Belgeleri “sızdıran” aranıyor!


Yer yerinden oynaması gerek diye boşuna demedim... Mersin Gümrük Muhafaza Kaçakçılık ve İstihbarat Müdürlüğü imzalı “Olay, Sayım, Tespit, Tartım, Cumhuriyet Savcısı ile Görüşme ve El Koyma Tutanağı”nı okuyunca Mersin Limanı’nda ‘kokain’ işinde olan şirketlerin isimlerini de görüyorsunuz, sistemin nasıl işlediğini de!

Örneğin... Mahir Polat’ın verdiği bilgelere göre, Mersin Limanı’nda kör noktalar var. Konteynerler, “birilerinin” marifetiyle bu kör noktalara çekiliyor ve açılıyor. İçindeki kokain başka bir araca aktarılıyor. Bu arada kokainin saklandığı muz konteynerlerinde ikiz mühür var! Bu da şu demek oluyor: İkiz mühür aslında sahte mühür demek.

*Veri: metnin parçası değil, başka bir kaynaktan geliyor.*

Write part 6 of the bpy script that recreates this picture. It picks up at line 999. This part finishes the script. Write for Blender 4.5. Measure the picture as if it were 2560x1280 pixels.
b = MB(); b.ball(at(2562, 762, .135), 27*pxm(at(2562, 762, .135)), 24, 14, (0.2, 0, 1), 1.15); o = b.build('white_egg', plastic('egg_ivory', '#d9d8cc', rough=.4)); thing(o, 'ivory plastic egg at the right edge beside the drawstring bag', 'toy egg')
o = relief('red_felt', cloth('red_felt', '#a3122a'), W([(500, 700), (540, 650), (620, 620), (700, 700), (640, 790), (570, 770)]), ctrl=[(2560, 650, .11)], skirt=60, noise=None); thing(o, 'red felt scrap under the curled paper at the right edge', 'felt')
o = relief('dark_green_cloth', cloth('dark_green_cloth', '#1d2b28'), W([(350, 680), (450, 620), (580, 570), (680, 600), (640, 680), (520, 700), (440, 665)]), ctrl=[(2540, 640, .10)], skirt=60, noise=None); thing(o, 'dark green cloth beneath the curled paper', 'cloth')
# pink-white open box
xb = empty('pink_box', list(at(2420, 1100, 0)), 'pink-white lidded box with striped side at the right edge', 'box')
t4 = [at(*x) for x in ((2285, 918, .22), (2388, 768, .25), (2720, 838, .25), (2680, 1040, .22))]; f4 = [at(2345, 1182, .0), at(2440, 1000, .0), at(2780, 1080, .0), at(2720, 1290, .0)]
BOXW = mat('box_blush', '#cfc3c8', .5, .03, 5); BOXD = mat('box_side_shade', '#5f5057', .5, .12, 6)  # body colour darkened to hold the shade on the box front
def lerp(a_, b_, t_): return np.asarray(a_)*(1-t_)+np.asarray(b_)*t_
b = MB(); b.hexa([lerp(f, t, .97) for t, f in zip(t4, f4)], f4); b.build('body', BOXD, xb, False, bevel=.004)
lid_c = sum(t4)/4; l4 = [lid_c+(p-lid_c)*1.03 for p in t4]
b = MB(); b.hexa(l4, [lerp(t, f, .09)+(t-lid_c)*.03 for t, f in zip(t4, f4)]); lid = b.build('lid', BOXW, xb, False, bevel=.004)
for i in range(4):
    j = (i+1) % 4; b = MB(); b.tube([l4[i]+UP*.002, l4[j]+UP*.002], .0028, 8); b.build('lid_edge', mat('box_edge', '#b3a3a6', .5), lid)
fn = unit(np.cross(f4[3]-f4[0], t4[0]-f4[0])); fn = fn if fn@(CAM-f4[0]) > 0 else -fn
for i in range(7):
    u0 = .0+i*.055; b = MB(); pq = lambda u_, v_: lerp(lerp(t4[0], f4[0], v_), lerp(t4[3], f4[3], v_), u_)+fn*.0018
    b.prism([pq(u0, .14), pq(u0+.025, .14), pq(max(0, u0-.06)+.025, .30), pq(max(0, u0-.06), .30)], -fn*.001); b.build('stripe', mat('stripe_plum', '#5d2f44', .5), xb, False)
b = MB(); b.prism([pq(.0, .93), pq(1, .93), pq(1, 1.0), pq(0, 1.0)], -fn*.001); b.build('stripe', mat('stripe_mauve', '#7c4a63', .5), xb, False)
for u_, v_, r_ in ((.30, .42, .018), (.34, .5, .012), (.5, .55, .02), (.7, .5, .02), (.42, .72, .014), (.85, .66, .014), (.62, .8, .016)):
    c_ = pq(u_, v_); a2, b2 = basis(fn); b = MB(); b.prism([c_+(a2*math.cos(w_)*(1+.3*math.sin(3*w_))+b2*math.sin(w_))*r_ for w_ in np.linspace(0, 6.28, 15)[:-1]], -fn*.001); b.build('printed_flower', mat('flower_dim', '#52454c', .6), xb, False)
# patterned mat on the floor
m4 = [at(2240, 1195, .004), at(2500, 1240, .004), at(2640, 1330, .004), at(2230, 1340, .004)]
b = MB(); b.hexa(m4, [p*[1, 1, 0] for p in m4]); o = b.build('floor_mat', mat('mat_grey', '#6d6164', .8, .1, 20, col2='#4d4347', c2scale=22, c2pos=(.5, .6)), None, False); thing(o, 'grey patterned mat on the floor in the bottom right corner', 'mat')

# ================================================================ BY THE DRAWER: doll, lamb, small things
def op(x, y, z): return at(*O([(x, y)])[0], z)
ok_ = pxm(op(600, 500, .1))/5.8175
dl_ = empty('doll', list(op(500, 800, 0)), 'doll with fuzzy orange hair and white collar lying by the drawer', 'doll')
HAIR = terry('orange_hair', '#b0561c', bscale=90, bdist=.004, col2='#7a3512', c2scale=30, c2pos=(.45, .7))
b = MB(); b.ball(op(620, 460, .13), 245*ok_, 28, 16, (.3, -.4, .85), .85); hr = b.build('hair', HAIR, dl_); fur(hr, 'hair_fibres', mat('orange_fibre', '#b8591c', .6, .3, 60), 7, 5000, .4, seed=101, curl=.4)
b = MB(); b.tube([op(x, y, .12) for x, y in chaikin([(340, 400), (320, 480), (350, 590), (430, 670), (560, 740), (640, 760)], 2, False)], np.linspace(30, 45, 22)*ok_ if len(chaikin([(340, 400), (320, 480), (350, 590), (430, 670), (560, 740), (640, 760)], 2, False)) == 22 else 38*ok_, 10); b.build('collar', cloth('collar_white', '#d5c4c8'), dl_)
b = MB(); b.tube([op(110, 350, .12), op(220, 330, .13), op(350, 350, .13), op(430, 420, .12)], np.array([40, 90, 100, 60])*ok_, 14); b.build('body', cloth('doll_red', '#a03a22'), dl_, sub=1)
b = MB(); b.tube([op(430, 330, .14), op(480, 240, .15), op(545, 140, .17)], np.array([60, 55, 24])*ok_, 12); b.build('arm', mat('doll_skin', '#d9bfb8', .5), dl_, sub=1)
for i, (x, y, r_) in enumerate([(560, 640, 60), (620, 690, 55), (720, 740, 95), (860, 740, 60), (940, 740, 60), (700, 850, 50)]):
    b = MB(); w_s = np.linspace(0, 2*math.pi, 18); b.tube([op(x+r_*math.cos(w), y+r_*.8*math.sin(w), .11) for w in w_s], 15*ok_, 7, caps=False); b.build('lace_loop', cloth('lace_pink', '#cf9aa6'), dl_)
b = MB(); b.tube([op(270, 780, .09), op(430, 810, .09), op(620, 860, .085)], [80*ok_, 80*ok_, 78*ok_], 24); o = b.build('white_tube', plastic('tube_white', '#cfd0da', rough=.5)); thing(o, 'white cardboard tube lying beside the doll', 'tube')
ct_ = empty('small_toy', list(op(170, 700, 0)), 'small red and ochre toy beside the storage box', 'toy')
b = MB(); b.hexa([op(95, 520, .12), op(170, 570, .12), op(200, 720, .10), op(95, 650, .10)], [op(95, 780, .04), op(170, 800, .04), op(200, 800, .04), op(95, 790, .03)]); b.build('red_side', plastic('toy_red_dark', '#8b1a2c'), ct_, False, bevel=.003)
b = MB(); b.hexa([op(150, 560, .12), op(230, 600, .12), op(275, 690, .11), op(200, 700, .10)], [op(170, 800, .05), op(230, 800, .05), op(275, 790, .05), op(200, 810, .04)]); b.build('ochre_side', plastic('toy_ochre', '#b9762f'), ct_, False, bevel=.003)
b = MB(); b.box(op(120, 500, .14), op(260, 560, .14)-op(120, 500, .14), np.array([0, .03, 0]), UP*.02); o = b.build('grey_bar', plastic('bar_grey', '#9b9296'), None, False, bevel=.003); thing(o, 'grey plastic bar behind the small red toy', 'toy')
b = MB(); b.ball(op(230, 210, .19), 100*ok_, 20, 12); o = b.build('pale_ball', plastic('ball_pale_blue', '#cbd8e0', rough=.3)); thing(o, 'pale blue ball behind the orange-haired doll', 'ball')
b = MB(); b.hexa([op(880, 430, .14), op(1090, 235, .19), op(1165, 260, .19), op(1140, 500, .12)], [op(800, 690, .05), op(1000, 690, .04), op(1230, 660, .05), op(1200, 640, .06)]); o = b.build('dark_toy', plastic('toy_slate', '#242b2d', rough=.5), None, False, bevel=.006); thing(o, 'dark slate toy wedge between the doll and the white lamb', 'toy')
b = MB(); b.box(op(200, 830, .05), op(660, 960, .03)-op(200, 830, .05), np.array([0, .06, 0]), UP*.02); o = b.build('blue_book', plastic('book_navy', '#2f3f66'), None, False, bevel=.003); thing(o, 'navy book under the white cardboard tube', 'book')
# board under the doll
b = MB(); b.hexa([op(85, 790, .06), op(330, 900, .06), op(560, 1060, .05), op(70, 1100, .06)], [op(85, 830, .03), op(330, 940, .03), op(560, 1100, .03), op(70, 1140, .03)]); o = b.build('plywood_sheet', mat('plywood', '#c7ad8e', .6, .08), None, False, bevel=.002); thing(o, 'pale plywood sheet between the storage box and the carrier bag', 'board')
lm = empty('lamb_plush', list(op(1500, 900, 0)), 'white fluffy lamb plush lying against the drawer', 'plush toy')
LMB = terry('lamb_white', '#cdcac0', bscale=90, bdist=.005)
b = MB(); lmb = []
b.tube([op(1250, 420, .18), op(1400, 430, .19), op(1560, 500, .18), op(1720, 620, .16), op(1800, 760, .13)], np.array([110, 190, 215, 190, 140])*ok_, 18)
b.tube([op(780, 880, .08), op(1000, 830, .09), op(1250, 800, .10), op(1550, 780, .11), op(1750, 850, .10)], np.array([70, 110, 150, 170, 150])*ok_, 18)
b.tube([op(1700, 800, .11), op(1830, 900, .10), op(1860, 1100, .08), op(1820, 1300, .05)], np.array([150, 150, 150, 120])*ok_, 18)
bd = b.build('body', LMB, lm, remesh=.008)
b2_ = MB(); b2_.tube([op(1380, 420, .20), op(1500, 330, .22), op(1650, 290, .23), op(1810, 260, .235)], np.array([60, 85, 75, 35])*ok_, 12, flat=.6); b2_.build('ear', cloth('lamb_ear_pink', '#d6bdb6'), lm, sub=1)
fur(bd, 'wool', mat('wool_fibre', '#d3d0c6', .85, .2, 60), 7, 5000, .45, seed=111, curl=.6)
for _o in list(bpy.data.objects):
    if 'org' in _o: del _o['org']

Sözü Mahir Polat’a bırakıyorum:

“Esas mesele, Mersin’de konteynerlerin içinden çıkan kopya güvenlik mühürleri. Uluslararası sevkiyatlarda konteynerlerin kapısına seri numaralı bir güvenlik mührü vurulur. Bu numara konteynerin ‘konşimento’ adı verilen belgesinde da yer alır. Kontrol sırasında evraktaki ve mühürdeki numara tutuyorsa, mühre bir zarar verilmemişse konteynerın güvenli olduğu düşünülür. Mersin’deki operasyonlarda konteyner içerisinden kokain ile birlikte çıkan kopya güvenlik mühürleri kamuoyunun gözünden kaçırılmak isteniyor. Kopya ya da ikiz mühürler şu demek: Muz yüklü konteyner limanda kameraların görmediği kör noktalarına çekilip içerisindeki kokain alındıktan sonra hiç açılmamış gibi yeniden mühürleniyor ve X-Ray cihazına sevk ediliyor.”

SON NOT: Bu arada Mahir Polat’ın verdiği şu bilgi de çarpıcı: “Gazetelere verdiğimiz demeç ve KRT canlı yayınında sonra Gümrük ve Ticaret Bakanlığı harekete geçmiş. Bu belgelerin nasıl sızdırıldığı konusunda araştırma başlatmışlar ve gümrük yöneticilerinin bilgilerine başvurmuşlar!”

İlginç değil mi? Operasyon polisin elinden alınıyor, belgeleri sızdıran aranıyor.

SORU ŞU: Operasyonun genişlemesini ve bizi zehirleyenlerin hukuk önünen çıkarılmasını istemeyenler mi var?